## What the exercise asks
Please copy the lines below exactly, from the first one through the line showing "sc.camera = cam".

## Raw data
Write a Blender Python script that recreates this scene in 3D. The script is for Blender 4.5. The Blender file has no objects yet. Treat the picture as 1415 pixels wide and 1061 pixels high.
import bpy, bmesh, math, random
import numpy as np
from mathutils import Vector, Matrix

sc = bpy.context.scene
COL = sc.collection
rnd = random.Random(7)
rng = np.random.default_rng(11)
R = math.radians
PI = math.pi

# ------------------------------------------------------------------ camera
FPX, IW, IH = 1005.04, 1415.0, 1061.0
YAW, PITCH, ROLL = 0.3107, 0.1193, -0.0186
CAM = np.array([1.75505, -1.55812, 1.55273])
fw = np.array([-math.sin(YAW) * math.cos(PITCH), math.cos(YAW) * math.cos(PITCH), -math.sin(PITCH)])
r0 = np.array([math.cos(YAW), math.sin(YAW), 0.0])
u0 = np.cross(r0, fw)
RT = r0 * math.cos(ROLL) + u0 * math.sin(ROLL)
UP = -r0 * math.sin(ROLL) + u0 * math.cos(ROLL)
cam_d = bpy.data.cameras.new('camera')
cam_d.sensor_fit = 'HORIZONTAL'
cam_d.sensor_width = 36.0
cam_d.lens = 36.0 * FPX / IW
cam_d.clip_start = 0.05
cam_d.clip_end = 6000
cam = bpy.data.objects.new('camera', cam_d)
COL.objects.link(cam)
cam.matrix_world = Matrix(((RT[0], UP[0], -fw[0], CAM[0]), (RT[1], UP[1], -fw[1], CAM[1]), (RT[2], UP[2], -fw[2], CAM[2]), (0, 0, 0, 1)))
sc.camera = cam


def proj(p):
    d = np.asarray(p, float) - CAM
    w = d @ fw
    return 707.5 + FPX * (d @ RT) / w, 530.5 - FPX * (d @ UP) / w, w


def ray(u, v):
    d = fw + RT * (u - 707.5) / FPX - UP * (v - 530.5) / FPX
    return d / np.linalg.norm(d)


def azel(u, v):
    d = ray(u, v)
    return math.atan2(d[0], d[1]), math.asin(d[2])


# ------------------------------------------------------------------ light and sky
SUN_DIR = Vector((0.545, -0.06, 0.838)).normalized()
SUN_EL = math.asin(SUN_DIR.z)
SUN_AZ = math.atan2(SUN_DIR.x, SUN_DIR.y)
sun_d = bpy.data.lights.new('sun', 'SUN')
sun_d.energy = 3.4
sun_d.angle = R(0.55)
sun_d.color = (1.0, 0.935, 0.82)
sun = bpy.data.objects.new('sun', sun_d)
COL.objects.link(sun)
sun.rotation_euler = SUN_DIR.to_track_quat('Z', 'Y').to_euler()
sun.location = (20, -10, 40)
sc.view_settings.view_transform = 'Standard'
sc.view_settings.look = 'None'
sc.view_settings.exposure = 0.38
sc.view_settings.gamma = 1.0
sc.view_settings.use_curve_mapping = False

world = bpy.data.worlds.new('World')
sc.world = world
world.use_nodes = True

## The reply
Write a Blender Python script that recreates this scene in 3D. The script is for Blender 4.5. The Blender file has no objects yet. Treat the picture as 1415 pixels wide and 1061 pixels high.
import bpy, bmesh, math, random
import numpy as np
from mathutils import Vector, Matrix

sc = bpy.context.scene
COL = sc.collection
rnd = random.Random(7)
rng = np.random.default_rng(11)
R = math.radians
PI = math.pi

# ------------------------------------------------------------------ camera
FPX, IW, IH = 1005.04, 1415.0, 1061.0
YAW, PITCH, ROLL = 0.3107, 0.1193, -0.0186
CAM = np.array([1.75505, -1.55812, 1.55273])
fw = np.array([-math.sin(YAW) * math.cos(PITCH), math.cos(YAW) * math.cos(PITCH), -math.sin(PITCH)])
r0 = np.array([math.cos(YAW), math.sin(YAW), 0.0])
u0 = np.cross(r0, fw)
RT = r0 * math.cos(ROLL) + u0 * math.sin(ROLL)
UP = -r0 * math.sin(ROLL) + u0 * math.cos(ROLL)
cam_d = bpy.data.cameras.new('camera')
cam_d.sensor_fit = 'HORIZONTAL'
cam_d.sensor_width = 36.0
cam_d.lens = 36.0 * FPX / IW
cam_d.clip_start = 0.05
cam_d.clip_end = 6000
cam = bpy.data.objects.new('camera', cam_d)
COL.objects.link(cam)
cam.matrix_world = Matrix(((RT[0], UP[0], -fw[0], CAM[0]), (RT[1], UP[1], -fw[1], CAM[1]), (RT[2], UP[2], -fw[2], CAM[2]), (0, 0, 0, 1)))
sc.camera = cam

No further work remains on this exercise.